Wednesday, May 14, 2014

Handle With Care by Jodi Picoult

Things break all the time.
Day breaks, waves break, voices break.
Promises break.
Hearts break.

Every expectant parent will tell you that they don't want a perfect baby, just a healthy one. Charlotte and Sean O'Keefe would have asked for a healthy baby, too, if they'd been given the choice. Instead, their lives are made up of sleepless nights, mounting bills, the pitying stares of "luckier" parents, and maybe worst of all, the what-ifs. What if their child had been born healthy? But it's all worth it because Willow is, well, funny as it seems, perfect. She's smart as a whip, on her way to being as pretty as her mother, kind, brave, and for a five-year-old an unexpectedly deep source of wisdom. Willow is Willow, in sickness and in health.

Everything changes, though, after a series of events forces Charlotte and her husband to confront the most serious what-ifs of all. What if Charlotte should have known earlier of Willow's illness? What if things could have been different? What if their beloved Willow had never been born? To do Willow justice, Charlotte must ask herself these questions and one more. What constitutes a valuable life?

Emotionally riveting and profoundly moving, Handle with Care brings us into the heart of a family bound by an incredible burden, a desperate will to keep their ties from breaking, and, ultimately, a powerful capacity for love. Written with the grace and wisdom she's become famous for, beloved #1 New York Times bestselling author Jodi Picoult offers us an unforgettable novel about the fragility of life and the lengths we will go to protect it.

Mkay so it has been ages since I've read a Jodi Picoult.
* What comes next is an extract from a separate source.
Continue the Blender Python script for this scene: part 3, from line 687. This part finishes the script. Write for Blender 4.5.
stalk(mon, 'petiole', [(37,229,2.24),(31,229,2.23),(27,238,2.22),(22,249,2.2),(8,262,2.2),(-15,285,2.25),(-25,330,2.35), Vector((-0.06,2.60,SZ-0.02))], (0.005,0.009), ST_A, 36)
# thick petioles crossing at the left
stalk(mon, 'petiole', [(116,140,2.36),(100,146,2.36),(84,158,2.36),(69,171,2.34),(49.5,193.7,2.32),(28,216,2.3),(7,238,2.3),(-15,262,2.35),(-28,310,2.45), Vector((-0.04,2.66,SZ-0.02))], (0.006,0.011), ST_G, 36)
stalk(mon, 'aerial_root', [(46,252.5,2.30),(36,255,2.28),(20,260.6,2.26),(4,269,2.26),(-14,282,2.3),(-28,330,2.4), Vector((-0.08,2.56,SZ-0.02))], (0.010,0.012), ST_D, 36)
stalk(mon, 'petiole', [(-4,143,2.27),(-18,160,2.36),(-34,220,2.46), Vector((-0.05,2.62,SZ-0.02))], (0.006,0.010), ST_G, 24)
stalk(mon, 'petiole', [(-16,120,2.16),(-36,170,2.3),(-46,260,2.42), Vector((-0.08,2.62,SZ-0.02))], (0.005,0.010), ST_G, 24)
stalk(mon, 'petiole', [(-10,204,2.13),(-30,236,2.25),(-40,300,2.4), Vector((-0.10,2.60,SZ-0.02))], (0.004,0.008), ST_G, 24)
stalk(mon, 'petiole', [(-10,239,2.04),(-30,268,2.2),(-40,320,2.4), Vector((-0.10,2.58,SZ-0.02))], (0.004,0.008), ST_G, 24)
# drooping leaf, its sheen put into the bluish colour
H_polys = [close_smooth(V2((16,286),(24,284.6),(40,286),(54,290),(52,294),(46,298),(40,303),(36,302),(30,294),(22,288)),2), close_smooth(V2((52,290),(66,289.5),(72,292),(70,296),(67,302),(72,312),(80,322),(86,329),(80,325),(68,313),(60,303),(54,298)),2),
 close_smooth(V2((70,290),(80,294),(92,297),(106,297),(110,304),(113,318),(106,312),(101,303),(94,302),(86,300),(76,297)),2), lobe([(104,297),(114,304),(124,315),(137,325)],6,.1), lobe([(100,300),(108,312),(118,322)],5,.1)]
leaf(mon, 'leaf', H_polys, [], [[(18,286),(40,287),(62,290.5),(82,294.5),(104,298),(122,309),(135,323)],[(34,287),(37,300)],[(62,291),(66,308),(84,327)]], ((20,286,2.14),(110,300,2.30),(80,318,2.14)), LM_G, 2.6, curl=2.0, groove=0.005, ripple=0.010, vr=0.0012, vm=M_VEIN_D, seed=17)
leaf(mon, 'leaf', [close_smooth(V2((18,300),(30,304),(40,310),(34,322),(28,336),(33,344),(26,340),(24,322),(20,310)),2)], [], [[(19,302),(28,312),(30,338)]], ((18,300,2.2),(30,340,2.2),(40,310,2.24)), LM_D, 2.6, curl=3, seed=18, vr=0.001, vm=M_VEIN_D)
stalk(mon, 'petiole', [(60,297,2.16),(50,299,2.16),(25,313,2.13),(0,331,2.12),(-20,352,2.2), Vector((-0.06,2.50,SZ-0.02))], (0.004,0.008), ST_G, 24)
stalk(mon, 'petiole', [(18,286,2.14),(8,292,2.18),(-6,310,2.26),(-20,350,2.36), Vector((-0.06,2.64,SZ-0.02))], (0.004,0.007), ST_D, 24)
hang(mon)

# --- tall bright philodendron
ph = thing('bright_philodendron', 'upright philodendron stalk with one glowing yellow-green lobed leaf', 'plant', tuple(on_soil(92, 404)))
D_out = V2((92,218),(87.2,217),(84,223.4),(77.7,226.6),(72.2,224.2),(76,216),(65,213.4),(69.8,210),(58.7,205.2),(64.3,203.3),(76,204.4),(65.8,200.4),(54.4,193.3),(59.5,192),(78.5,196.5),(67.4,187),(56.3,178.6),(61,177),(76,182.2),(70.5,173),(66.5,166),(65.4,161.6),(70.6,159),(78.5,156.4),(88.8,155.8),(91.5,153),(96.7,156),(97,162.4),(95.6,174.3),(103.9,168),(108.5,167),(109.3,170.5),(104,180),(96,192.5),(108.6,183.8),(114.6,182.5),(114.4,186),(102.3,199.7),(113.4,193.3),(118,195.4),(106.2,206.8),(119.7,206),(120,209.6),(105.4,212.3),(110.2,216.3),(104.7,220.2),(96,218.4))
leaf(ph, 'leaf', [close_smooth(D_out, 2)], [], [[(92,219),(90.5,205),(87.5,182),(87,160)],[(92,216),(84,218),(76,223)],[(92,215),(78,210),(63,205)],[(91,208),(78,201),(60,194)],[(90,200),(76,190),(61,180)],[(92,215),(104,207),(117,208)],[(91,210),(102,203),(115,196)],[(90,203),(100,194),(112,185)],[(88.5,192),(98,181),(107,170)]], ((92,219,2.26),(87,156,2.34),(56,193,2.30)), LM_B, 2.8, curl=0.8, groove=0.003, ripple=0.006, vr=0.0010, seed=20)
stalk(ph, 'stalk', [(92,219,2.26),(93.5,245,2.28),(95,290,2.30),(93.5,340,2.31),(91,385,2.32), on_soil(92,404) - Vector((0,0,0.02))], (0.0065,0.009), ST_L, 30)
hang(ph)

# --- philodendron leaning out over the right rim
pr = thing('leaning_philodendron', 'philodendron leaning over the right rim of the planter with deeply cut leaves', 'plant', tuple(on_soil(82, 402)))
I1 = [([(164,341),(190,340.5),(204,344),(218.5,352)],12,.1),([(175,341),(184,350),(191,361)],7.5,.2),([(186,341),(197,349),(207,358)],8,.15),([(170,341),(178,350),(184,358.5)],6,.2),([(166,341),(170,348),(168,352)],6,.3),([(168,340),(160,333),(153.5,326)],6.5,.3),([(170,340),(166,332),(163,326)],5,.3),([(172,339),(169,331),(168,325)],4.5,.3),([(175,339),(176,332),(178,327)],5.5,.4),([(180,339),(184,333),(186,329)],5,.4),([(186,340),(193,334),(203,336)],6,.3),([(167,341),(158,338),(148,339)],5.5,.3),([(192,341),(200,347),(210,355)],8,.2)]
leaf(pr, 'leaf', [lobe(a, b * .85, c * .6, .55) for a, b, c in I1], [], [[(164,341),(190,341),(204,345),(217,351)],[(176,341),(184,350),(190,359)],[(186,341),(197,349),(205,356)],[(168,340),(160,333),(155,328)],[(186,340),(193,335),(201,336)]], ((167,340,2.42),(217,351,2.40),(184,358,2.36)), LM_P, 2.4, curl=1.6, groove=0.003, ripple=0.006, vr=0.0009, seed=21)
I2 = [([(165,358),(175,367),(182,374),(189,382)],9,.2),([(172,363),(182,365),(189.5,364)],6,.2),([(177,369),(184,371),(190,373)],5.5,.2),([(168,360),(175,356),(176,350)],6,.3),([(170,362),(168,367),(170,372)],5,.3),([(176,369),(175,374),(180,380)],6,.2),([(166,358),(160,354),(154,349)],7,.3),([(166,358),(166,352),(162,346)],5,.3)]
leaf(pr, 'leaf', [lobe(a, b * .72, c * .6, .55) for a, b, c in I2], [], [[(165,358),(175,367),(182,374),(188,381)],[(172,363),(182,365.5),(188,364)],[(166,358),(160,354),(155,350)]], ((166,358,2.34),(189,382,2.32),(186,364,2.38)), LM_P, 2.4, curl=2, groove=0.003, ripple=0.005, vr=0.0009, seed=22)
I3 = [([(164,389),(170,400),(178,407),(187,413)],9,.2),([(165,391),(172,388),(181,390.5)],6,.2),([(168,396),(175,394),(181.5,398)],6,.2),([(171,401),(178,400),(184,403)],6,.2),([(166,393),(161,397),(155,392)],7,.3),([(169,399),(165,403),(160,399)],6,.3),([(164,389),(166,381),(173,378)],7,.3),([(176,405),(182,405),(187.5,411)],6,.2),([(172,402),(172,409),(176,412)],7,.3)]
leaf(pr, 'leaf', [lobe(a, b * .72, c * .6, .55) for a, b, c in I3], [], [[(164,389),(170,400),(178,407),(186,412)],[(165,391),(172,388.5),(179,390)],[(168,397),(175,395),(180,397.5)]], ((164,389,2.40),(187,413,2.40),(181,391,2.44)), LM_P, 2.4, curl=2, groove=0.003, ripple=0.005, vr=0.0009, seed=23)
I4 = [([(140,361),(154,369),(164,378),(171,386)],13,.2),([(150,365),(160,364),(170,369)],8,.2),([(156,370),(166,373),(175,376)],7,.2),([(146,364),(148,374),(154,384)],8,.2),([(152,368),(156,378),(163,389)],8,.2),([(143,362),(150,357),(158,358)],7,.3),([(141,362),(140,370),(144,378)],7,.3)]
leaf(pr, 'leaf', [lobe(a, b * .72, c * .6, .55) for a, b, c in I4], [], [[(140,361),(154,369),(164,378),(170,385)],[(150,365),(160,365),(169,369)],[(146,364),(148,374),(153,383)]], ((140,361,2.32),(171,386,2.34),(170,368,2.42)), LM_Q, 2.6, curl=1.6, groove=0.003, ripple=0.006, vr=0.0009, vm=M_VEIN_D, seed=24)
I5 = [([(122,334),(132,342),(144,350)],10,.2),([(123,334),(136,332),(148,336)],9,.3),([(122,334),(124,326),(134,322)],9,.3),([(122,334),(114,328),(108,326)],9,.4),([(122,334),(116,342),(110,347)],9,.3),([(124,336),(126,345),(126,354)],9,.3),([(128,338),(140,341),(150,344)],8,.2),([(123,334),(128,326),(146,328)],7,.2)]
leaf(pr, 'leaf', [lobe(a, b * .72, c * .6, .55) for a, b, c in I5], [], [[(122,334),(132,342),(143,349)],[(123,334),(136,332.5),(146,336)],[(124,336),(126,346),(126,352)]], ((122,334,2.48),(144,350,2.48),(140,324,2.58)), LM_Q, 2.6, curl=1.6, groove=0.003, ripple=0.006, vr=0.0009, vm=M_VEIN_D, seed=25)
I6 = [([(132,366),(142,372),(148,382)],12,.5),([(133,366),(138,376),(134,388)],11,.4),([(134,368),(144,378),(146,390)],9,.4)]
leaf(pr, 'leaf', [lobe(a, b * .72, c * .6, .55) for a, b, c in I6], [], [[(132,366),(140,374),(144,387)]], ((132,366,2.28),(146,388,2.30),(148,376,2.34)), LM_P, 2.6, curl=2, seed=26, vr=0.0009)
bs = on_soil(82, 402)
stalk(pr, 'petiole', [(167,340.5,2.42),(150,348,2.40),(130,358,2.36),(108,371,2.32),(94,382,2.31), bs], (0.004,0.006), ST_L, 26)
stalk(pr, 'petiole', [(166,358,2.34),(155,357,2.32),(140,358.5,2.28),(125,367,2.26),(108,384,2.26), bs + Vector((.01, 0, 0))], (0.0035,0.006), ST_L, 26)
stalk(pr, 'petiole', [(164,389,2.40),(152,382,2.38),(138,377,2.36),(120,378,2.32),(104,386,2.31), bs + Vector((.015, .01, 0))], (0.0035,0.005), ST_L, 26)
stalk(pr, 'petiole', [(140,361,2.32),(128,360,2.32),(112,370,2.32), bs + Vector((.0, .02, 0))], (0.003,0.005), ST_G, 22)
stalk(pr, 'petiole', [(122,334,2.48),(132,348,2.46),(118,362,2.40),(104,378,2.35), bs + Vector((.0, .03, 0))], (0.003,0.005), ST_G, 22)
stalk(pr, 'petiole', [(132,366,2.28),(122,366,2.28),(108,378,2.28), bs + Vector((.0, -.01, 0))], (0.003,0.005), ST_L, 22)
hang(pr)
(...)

I have to be in the right sort of mood and only some of them actually appeal to me. Although I did mostly enjoy this ... she does have a very easy-to-read style, very personable. The ending was "Predictably Picoult".

Haha. Yes, that's a thing. In fact there were definite bits in the book when I wondered if I'd read it before ... I think having read Sing You Home and My Sister's Keeper, you can probably skip this one. It's like she just merged the two of them.